Además del proselitismo religioso, el chofer lanzaba otros abrojos: la democracia era, para él, lo más degradante y libertino a imaginar; Golda Meir era atea (como yo; aunque, como tantos otros, un ateo guadalupano, porque esa Virgen es como un terremoto diagonal), y los judíos, tergiversadores vacuos del libro sagrado y con dos o tres caras ocultas; la mayoría de líderes árabes -excepto los teocráticos o los insurgenteados-, tibios o vendidos al dinero y a lujos refinados y estériles; los españoles, gilipollas, aunque podríamos dejar de serlo si nos convertíamos en masa al islam. También me platicaba este personaje celinesco sobre sus compatriotas egipcios, que lo torturaron; su huida a EU, país donde se casó por papeles, y al que despreciaba, como a su esposa títere.
Difícil personaje, este cincuentón ex soldado, sin casa y ciudadano del Corán, orgulloso y ahíto de la idea de traición, que terminó manejando un VTC en Madrid. El señor poseía la voracidad gravitacional de quien considera que la vida le reservaba algo excelente, pero ahora ya no tiene las entrañas para disfrutarlo, ni reconocerlo, ni compartirlo. Sus entrañas eran de paja, como la de los espantapájaros con los que comparó al ejército egipcio: “Póngame de dominguejo en los chilares para espantar los pájaros”, escribe Luis G. Inclán en su Astucia.
A veces quitaba una de sus manos del volante y alzaba su dedito pontificador; ahí yo ya, cobarde de mí, no sabía si llegaría a la casa del Nacho vivo o a la del Nacho muerto. Como se sabe, levantar el dedito en esa religión simboliza el “tauhid” o unicidad indivisible de Dios: ???No hay más dios que Alá y Mahoma es su profeta”, en traducción popular de una “shahada” que aparece en banderas de Estados islamizados. El dedito es Diosito -opuesto a la trinidad católica-, en ojos de ese dedito letrado al que, a veces, le sale, como un dedal negro de tela, un burka en la puntita.
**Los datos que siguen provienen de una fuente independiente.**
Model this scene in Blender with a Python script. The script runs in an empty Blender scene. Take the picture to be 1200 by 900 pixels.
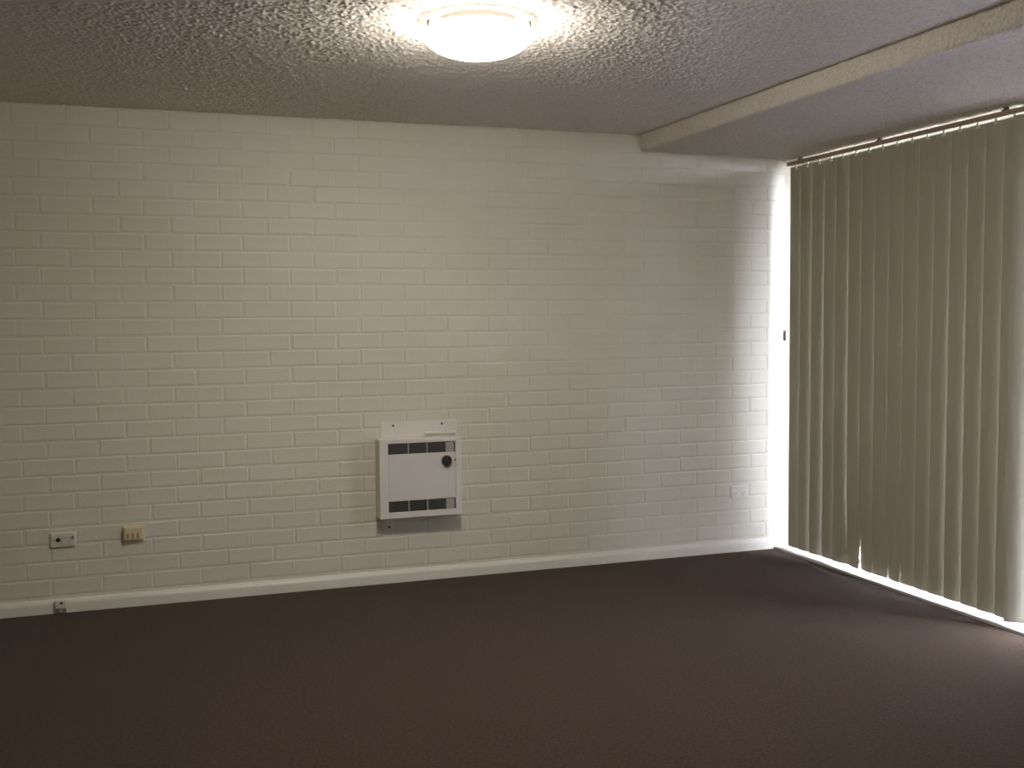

Burka con su raya para los ojos, como el de la señorona cubierta que también en esa Navidad vi de paseo por Gran Vía, como un hada de fábula infantil, capaz con su magia de apoyar, a la vez, el monopolio de la idea de Palestina desde los fórceps retroactivos árabes, y la propaganda de un Irán islamizado, tosco y refractario a la Persia histórica (aunque al escribir estas líneas parece que Israel no acepta los presupuestos de esta hada en burka y de ojos de arena).
Por suerte, llegué al depa, y ahora puedo construir a ese chofer sin paz una casa de papel en esta columna, con cochera y todo, para que estacione el carro al final de su noche.